Wednesday, August 14, 2019

If only I had set some goals







It has been over five years since I began this blog. I started writing about the trials of motherhood because I didn't know what else to do. I had wanted to give up and instead found solace in a game of make pretend. I pretended I was an employee of the house charged with their care. As they are growing up and leaving the nest my job is becoming more manageable. We definitely still have our challenges but we've grown, my expectations have lessened and we've found more balance.

Stumbling on a fulfilling vocation has shifted the trial from wanting to run from home to wanting to make sure I am there more.

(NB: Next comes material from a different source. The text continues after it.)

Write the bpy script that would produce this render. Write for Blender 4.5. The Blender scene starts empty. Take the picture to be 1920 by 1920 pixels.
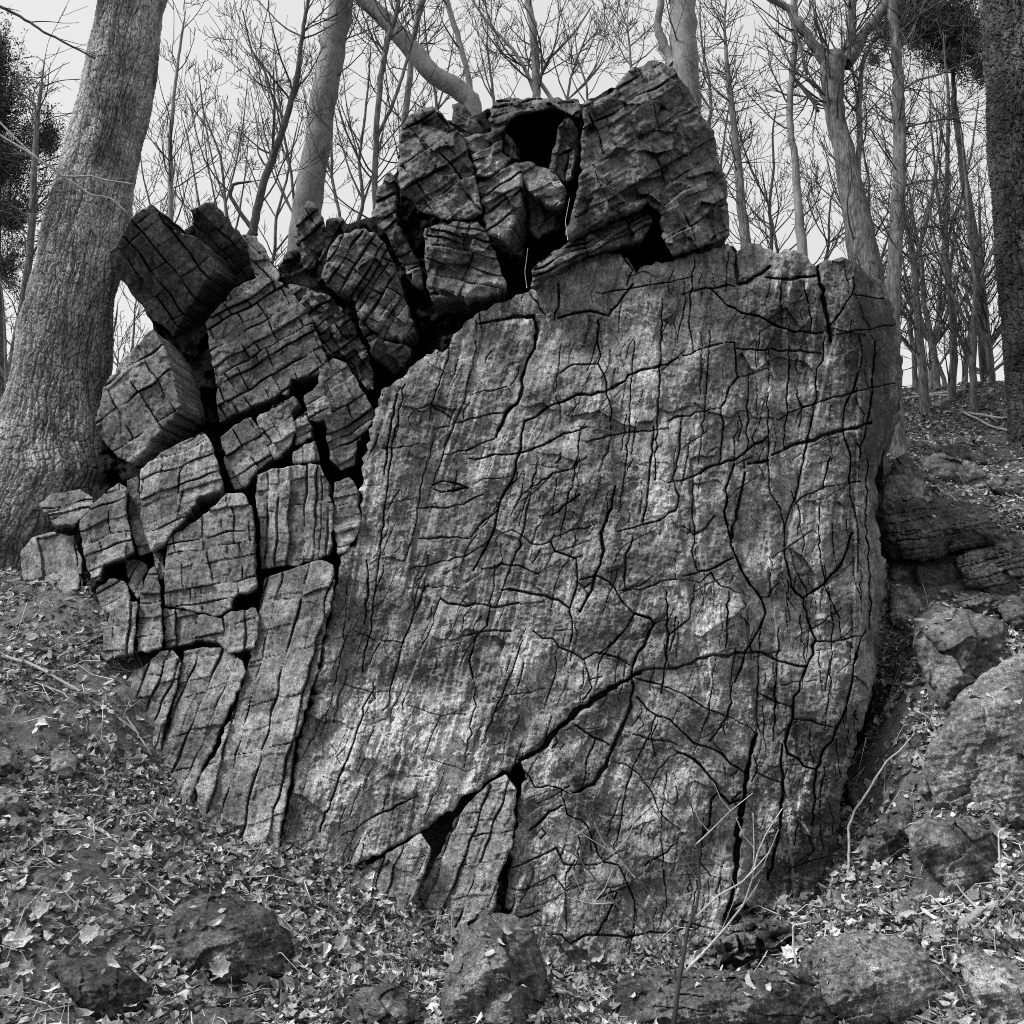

The three that are still under our roof are self managing, for the most part. During the work week Troy and I are not home much. They seem to eat, make messes, do some chores, get into some trouble and go missing on occasion. I feel like I am okay with that. We have spontaneous conversations about sex and drugs, relationships, grades and future plans. We do unannounced bedroom and backpack searches when intuition speaks. We try to fix a hot meal and gather daily. This summer we have gone camping, they've had sleepovers, we've hosted BBQs, played Kan Jam, floated the river, played with cousins, and consumed lots of frozen treats.

Looking back the one single action that has had the most positive impact on our family was leaving the church. We are free from trying to conform and it has done wonders for this family.

I have also learned to be good with who I am. I don't mother the way I thought I was "supposed" to  and yet, it is enough. I am doing the best I can with the tools and experience I have and that is all I can do. I check in with my constituents and they know they can come to me when they have grievances.

I no longer feel so strongly about a "right way" of living. There are exponentially fewer battles to fight. Love and let live resonates highly with me. There is no unnecessary pressure to perform, be successful, achieve perfection. I am free to love unconditionally and see the value of different perspectives. By modeling a more open viewpoint I feel our children will be more likely to lift others, have empathy and contribute to their communities in a meaningful way.

All in all I feel like Troy and I make a great team, our kids are headed in the right direction and everything is going to be alright. Cheers to the next five years!